NU Online News Service, June 13, 2:41 p.m. EDT
New York State's move to place Financial Guaranty Insurance Co. into rehabilitation does not necessarily mean the end is near for the bond insurer, but it faces a difficult road ahead says one industry expert.
On Monday, FGIC issued a statement that Benjamin M. Lawsky, Superintendent of the New York State Department of Financial Services, filed papers in New York State Supreme Court in Manhattan requesting the insurer be placed in rehabilitation.
The petition says FGIC voluntarily consented to be placed into rehabilitation.
The court will hold a hearing on June 28 to consider the petition by the department, at which time the court may grant the request unless there are objections.
FGIC entered into Chapter 11 Bankruptcy protection in 2010 after a series of quarterly losses due to its insuring of residential mortgage-backed securities from 2005 through 2007.
The company ceased writing financial guaranty insurance policies in 2008, and in 2009 it reported a deficit in policyholders' surplus of approximately $866 million, according to the FGIC Rehabilitation website.
That same year, the department ordered FGIC to stop paying claims.
Subsequently, FGIC has been unable to eliminate the impairment, prompting the Financial Services Department to place the insurer in rehabilitation.
According to the FGIC Rehabilitation website, the order of rehabilitation is not a death knell for the company.

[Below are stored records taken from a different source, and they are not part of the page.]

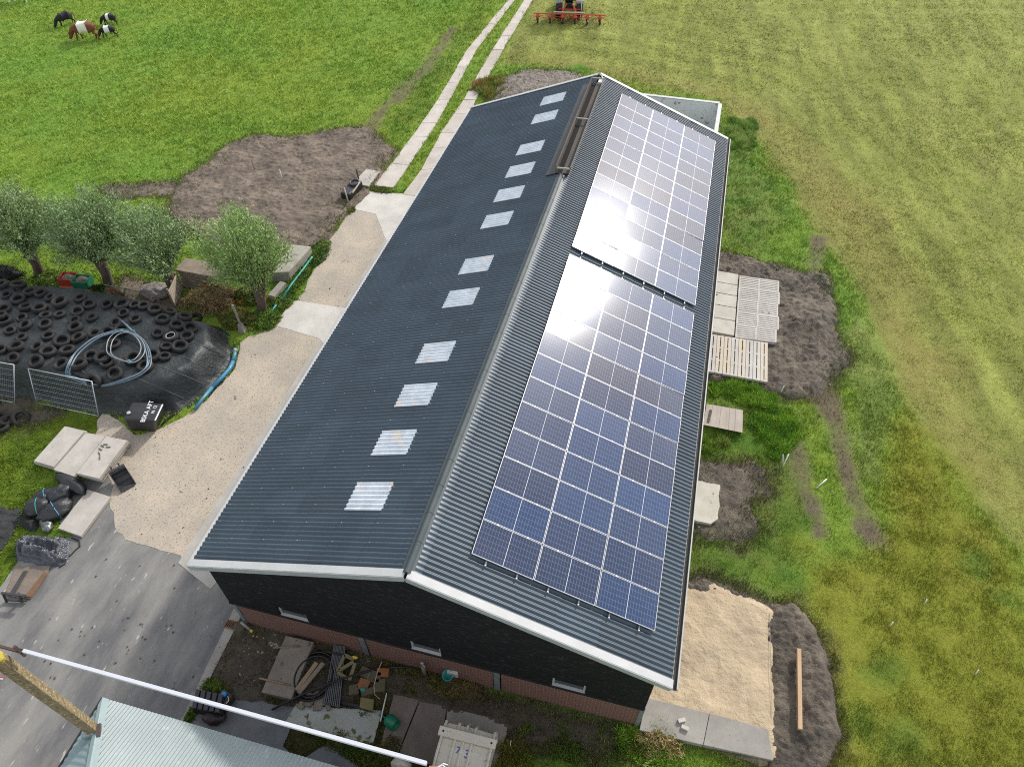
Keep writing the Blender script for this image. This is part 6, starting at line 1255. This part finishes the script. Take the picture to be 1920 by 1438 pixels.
# cream ribbed tank
m_cream = mat('cream_plastic', (.68,.635,.52), (.60,.56,.455), 1.6, .5, .15, 10, c3=(.36,.32,.24), s3=4, t3=.66)
ct = thing('ribbed_tank', 'cream ribbed plastic tank cut by the bottom edge of the photo', 'tank', G(870, 1420)); zt2 = 1.35
TL, TR, BL, BR_ = Vector(G(833,1344,zt2-.12)), Vector(G(936,1370,zt2-.12)), Vector(G(818,1402,zt2)), Vector(G(922,1427,zt2)); ux = (TR-TL); ul = ux.length; ux.normalize(); ux.z = 0; ux.normalize(); uy = Vector((ux.y, -ux.x, 0)); org = Vector((TL.x, TL.y, 0)); ln_, dp_ = ul, 1.75
prof = [(0, .05), (.02, .55), (-.02, .95), (.10, 1.22), (.35, 1.32), (.75, 1.37), (1.15, 1.34), (1.42, 1.20), (1.52, .95), (1.50, .5), (1.44, .05)]
def ring(u, g): return [org+ux*u+uy*(.72+(v-.72)*(1+g))+Vector((0, 0, max(.02, z*(1+g*.8)))) for v, z in prof]
b = MB(); st_ = [(.10, -.10), (.14, -.02), (ln_*.5, 0), (ln_-.14, -.02), (ln_-.10, -.10)]; n_ = len(prof); vs = []
for u, g in st_: vs += ring(u, g)
b.add(vs, [(i*n_+j, (i+1)*n_+j, (i+1)*n_+j+1, i*n_+j+1) for i in range(len(st_)-1) for j in range(n_-1)]+[tuple(range(n_)), tuple(range(5*n_-1, 4*n_-1, -1))]); b.build('tank_shell', m_cream, ct)
for f_ in (.06, .30, .45, .60, .94):
    u = f_*ln_; b = MB(); b.tube([p+(p-(org+ux*u+uy*.72+Vector((0, 0, .6)))).normalized()*.015 for p in ring(u, .0)], .042, 6); b.build('rib', m_cream, ct)
b = MB(); b.bar(org+ux*(-.02)+uy*.42+Vector((0, 0, 1.40)), org+ux*(ln_+.02)+uy*.42+Vector((0, 0, 1.40)), .26, .10); b.build('top_beam', m_cream, ct, bevel=.02)
for f_ in (.07, .93): b = MB(); b.lathe([(.03, 0), (.03, .006)], org+ux*(f_*ln_)+uy*.42+Vector((0, 0, 1.452)), 12); b.build('bolt_hole', m_tblk, ct)
m_bluem = mat('blue_marker', (.05,.12,.42), rough=.7); text('marker_writing', '7', .26, m_bluem, ct, org+ux*(ln_*.40)+uy*.80+Vector((0, 0, 1.381)), ux, (0, 0, 1)); text('marker_writing', '3', .30, m_bluem, ct, org+ux*(ln_*.56)+uy*.84+Vector((0, 0, 1.381)), ux, (0, 0, 1))
b = MB(); b.blob(Vector(G(752,1437,.5)), (.30, .22, .45), 5, 10, .2); tag(b.build('cream_tank_lid', m_cream, smooth=True), 'pale plastic lid poking in at the bottom edge left of the tank', 'lid')
wstick([Vector(G(956,1402,.02)), Vector(G(958,1388,.3))], .012, 'thin pale stalk right of the cream tank')
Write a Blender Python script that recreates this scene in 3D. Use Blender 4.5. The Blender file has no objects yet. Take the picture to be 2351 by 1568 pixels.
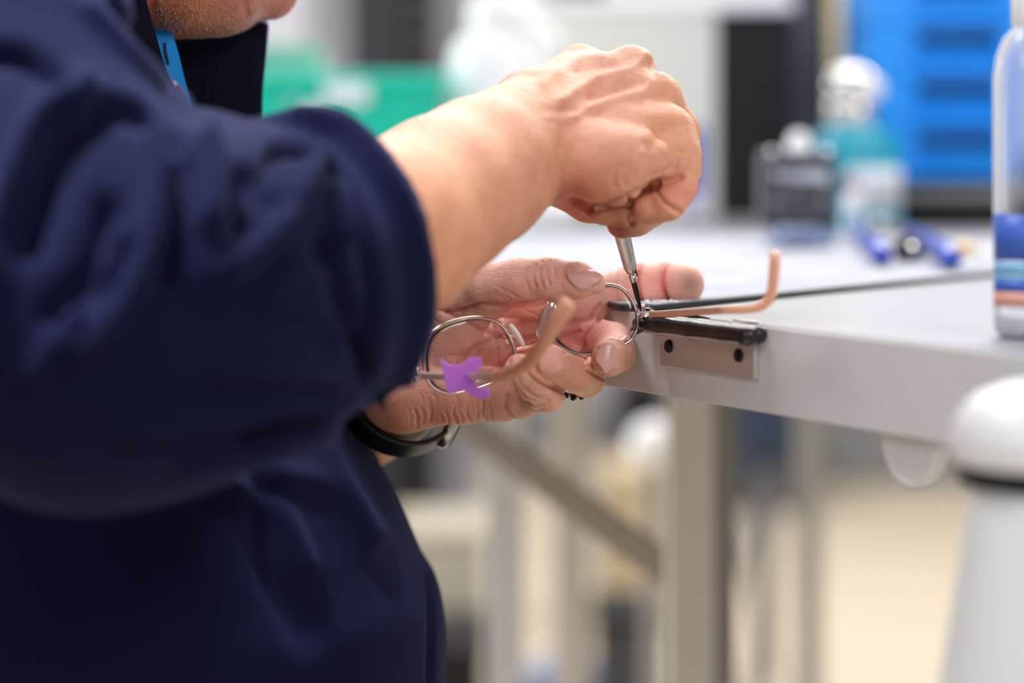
import bpy, math, random
import numpy as np
from mathutils import Vector, Matrix

# ------------------------------------------------------------------ camera, world, lights, exposure
F = 5551.0            # focal length in pixels (85 mm on a 36 mm sensor, 2351 px wide)
CX, HY = 1175.5, 360.0  # optical axis column, horizon row
TOP = 0.90            # bench top height
CZ = TOP + 0.0738     # camera height
scene = bpy.context.scene
C = scene.collection

cam_d = bpy.data.cameras.new('camera')
cam_d.lens = 85.0; cam_d.sensor_width = 36.0; cam_d.sensor_fit = 'HORIZONTAL'
cam_d.shift_y = -(784.0 - HY) / 2351.0
cam_d.clip_start = 0.05; cam_d.clip_end = 60
cam_d.dof.use_dof = True
cam_d.dof.focus_distance = 1.128
cam_d.dof.aperture_fstop = 3.2
cam = bpy.data.objects.new('camera', cam_d); C.objects.link(cam)
cam.location = (0, 0, CZ); cam.rotation_euler = (math.pi / 2, 0, 0)
scene.camera = cam

scene.view_settings.view_transform = 'Standard'
scene.view_settings.look = 'None'
scene.view_settings.gamma = 1.0
scene.view_settings.use_curve_mapping = False
scene.view_settings.exposure = 0.0
scene.cycles.use_denoising = True
scene.cycles.max_bounces = 8
scene.cycles.transparent_max_bounces = 16

world = bpy.data.worlds.new('world'); scene.world = world
world.use_nodes = True
bg = world.node_tree.nodes['Background']
bg.inputs[0].default_value = (0.93, 0.95, 1.0, 1); bg.inputs[1].default_value = 0.30


def area(name, loc, target, sx, sy, power, col):
    d = bpy.data.lights.new(name, 'AREA'); d.shape = 'RECTANGLE'; d.size = sx; d.size_y = sy
    d.energy = power; d.color = col
    o = bpy.data.objects.new(name, d); C.objects.link(o); o.location = loc
    o.rotation_euler = (Vector(target) - Vector(loc)).to_track_quat('-Z', 'Y').to_euler()
    return o


area('ceiling_or_fill_light', (0.45, 2.3, 2.6), (0.0, 1.25, 0.9), 1.2, 0.7, 15, (1.0, 0.97, 0.96))
area('ceiling_or_fill_light', (-0.85, 1.22, 2.6), (-0.05, 1.05, 0.9), 0.7, 0.5, 19, (0.95, 0.96, 1.0))
area('ceiling_or_fill_light', (-1.3, -1.0, 2.2), (0.15, 1.2, 0.8), 0.9, 0.8, 12, (1.0, 0.97, 0.95))  # added front-left fill, not a ceiling fixture
area('ceiling_or_fill_light', (0.75, -0.35, 1.9), (0.03, 1.13, 0.92), 0.7, 0.6, 15, (1.0, 0.96, 0.93))  # added fill from the right front to brighten the left hand
area('shoulder_fill', (-0.62, 0.92, 2.6), (-0.31, 0.90, 0.98), 0.22, 0.22, 2.6, (0.86, 0.91, 1.0)).data.spread = math.radians(20)  # narrow light added to brighten the cloth at the shoulder
area('leg_fill_light', (2.8, 0.5, 1.1), (0.15, 2.2, 0.6), 1.0, 1.0, 26, (1.0, 0.98, 0.96))  # low light added at the right to lift the bench legs, no window
area('ceiling_or_fill_light', (0.4, 5.0, 2.8), (0.3, 4.6, 0.0), 3.0, 2.5, 135, (1.0, 0.97, 0.93))
area('ceiling_or_fill_light', (0.3, 2.6, 2.75), (0.3, 3.4, 0.4), 1.6, 0.4, 17, (1.0, 0.98, 0.96))
area('leg_fill_light', (-2.6, 3.3, 1.3), (0.3, 2.3, 0.5), 1.4, 1.2, 75, (0.97, 0.98, 1.0))  # low side light added to brighten the bench legs, no known window
area('wall_lamp', (1.2, 2.9, 1.9), (0.05, 1.1, 1.0), 0.25, 0.4, 9, (1.0, 0.80, 0.55))


def P(px, py, Y):
    return Vector(((px - CX) / F * Y, Y, CZ - (py - HY) / F * Y))


def s2l(c):
    return tuple(((x / 255.0) / 12.92 if x / 255.0 <= 0.04045 else (((x / 255.0) + 0.055) / 1.055) ** 2.4) for x in c)


# ------------------------------------------------------------------ materials
def mat(name, rgb, rough=0.5, metal=0.0, noise=0.06, nscale=40, bump=0.0, bscale=200, spec=0.5, **kw):
    m = bpy.data.materials.new(name); m.use_nodes = True
    nt = m.node_tree; b = nt.nodes['Principled BSDF']
    col = s2l(rgb)
    tc = nt.nodes.new('ShaderNodeTexCoord')
    nz = nt.nodes.new('ShaderNodeTexNoise'); nz.inputs['Scale'].default_value = nscale
    nz.inputs['Detail'].default_value = 5
    nt.links.new(tc.outputs['Object'], nz.inputs['Vector'])
    mx = nt.nodes.new('ShaderNodeMix'); mx.data_type = 'RGBA'
    mx.inputs[6].default_value = tuple(c * (1 - noise) for c in col) + (1,)
    mx.inputs[7].default_value = tuple(min(1, c * (1 + noise)) for c in col) + (1,)
    nt.links.new(nz.outputs['Fac'], mx.inputs[0])
    nt.links.new(mx.outputs[2], b.inputs['Base Color'])
    b.inputs['Roughness'].default_value = rough
    b.inputs['Metallic'].default_value = metal
    b.inputs['Specular IOR Level'].default_value = spec
    for k, v in kw.items():
        b.inputs[k.replace('_', ' ')].default_value = v
    if bump:
        n2 = nt.nodes.new('ShaderNodeTexNoise'); n2.inputs['Scale'].default_value = bscale
        n2.inputs['Detail'].default_value = 3
        nt.links.new(tc.outputs['Object'], n2.inputs['Vector'])
        bp = nt.nodes.new('ShaderNodeBump'); bp.inputs['Strength'].default_value = bump
        bp.inputs['Distance'].default_value = 0.001
        nt.links.new(n2.outputs['Fac'], bp.inputs['Height'])
        nt.links.new(bp.outputs['Normal'], b.inputs['Normal'])
    return m


def skin_material():
    m = bpy.data.materials.new('skin'); m.use_nodes = True
    nt = m.node_tree; b = nt.nodes['Principled BSDF']; N = nt.nodes.new; L = nt.links.new
    tc = N('ShaderNodeTexCoord')
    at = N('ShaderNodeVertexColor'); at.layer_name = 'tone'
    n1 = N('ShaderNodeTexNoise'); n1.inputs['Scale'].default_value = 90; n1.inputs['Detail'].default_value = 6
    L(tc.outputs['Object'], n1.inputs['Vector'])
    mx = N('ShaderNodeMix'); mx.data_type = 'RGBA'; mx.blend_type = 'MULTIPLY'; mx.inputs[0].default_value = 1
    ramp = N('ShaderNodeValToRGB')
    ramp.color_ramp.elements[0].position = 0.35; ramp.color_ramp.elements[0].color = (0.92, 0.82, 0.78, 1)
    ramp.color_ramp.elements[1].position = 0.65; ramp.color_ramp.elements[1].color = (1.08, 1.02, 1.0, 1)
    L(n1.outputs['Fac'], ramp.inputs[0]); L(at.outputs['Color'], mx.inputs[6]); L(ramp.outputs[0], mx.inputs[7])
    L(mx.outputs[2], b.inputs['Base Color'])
    b.inputs['Roughness'].default_value = 0.42
    b.inputs['Subsurface Weight'].default_value = 0.15
    b.inputs['Subsurface Radius'].default_value = (1.0, 0.35, 0.2)
    b.inputs['Subsurface Scale'].default_value = 0.0014
    # fine relief: cell pattern of the skin plus longer creases
    v = N('ShaderNodeTexVoronoi'); v.inputs['Scale'].default_value = 1100
    L(tc.outputs['Object'], v.inputs['Vector'])
    mp = N('ShaderNodeMapping'); mp.inputs['Scale'].default_value = (1.0, 0.6, 2.6); mp.inputs['Rotation'].default_value = (0, 0.5, 0)
    L(tc.outputs['Object'], mp.inputs['Vector'])
    n2 = N('ShaderNodeTexNoise'); n2.inputs['Scale'].default_value = 170; n2.inputs['Detail'].default_value = 7
    n2.inputs['Roughness'].default_value = 0.62; n2.inputs['Distortion'].default_value = 0.7
    L(mp.outputs[0], n2.inputs['Vector'])
    ad0 = N('ShaderNodeMath'); ad0.operation = 'MULTIPLY_ADD'; ad0.inputs[1].default_value = 0.22
    L(v.outputs['Distance'], ad0.inputs[0]); L(n2.outputs['Fac'], ad0.inputs[2])
    v2 = N('ShaderNodeTexVoronoi'); v2.feature = 'DISTANCE_TO_EDGE'; v2.inputs['Scale'].default_value = 420
    mp2 = N('ShaderNodeMapping'); mp2.inputs['Scale'].default_value = (0.55, 0.8, 1.7); mp2.inputs['Rotation'].default_value = (0, -0.55, 0)
    dn_ = N('ShaderNodeTexNoise'); dn_.inputs['Scale'].default_value = 120; L(tc.outputs['Object'], dn_.inputs['Vector'])
    dm = N('ShaderNodeVectorMath'); dm.operation = 'MULTIPLY_ADD'; dm.inputs[1].default_value = (0.006, 0.006, 0.006)
    L(dn_.outputs['Color'], dm.inputs[0]); L(tc.outputs['Object'], dm.inputs[2])
    L(dm.outputs[0], mp2.inputs['Vector']); L(mp2.outputs[0], v2.inputs['Vector'])
    mr = N('ShaderNodeMapRange'); mr.inputs[1].default_value = 0.0; mr.inputs[2].default_value = 0.10; mr.inputs[3].default_value = 0; mr.inputs[4].default_value = 0.085
    L(v2.outputs['Distance'], mr.inputs[0])
    ad = N('ShaderNodeMath'); ad.operation = 'ADD'; L(ad0.outputs[0], ad.inputs[0]); L(mr.outputs[0], ad.inputs[1])
    bp = N('ShaderNodeBump'); bp.inputs['Strength'].default_value = 0.6; bp.inputs['Distance'].default_value = 0.0014
    L(ad.outputs[0], bp.inputs['Height']); L(bp.outputs['Normal'], b.inputs['Normal'])
    return m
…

In fact, the site says that the order does not mean the company will go into liquidation and that several steps can be taken—including the restructuring of insurance policies, sales of assets or a merger—to solve the solvency issue.
Asked about the company's chances of coming out of rehabilitation, Charlie Ruoff, president of CR Market Strategies in New York, a consulting firm, says it depends on FGIC's financial position and its ability to find a market going forward.
While he knows of one company that successfully came out of rehabilitation a few years ago in New York (Interboro came out of rehabilitation about five years ago), that was a personal-lines company with a market to return to.
He says even if the department is able to sort through the financial issues and bring it back, the market for guaranty insurance is out of the mainstream and is difficult to get into.
He says the municipal bond market is not as active as it was years ago because sponsors are finding that there is no advantage to having insurance on the bonds. Insurance is not improving the rating position of the municipal bonds, and is just adding costs that investors are not interested in paying. For an “A” rated bond or higher, he says insurance is not required.
“I think the idea here is the preservation of assets for the purpose of taking care of the liabilities, and the potential for rehabilitation…I don't hold much of an outlook for that because I don't know what getting back into that marketplace really means,” says Ruoff.
“There is not much of a marketplace left for financial guaranty insurers the way we are currently going,” he adds.
It would be good to get the insurer back into shape, adds Ruoff, because the New York state guaranty fund does not cover bond insurance.
For policyholders, they have to wait and see “what cents on the dollar they will get from the rehabilitation effort,” Ruoff notes.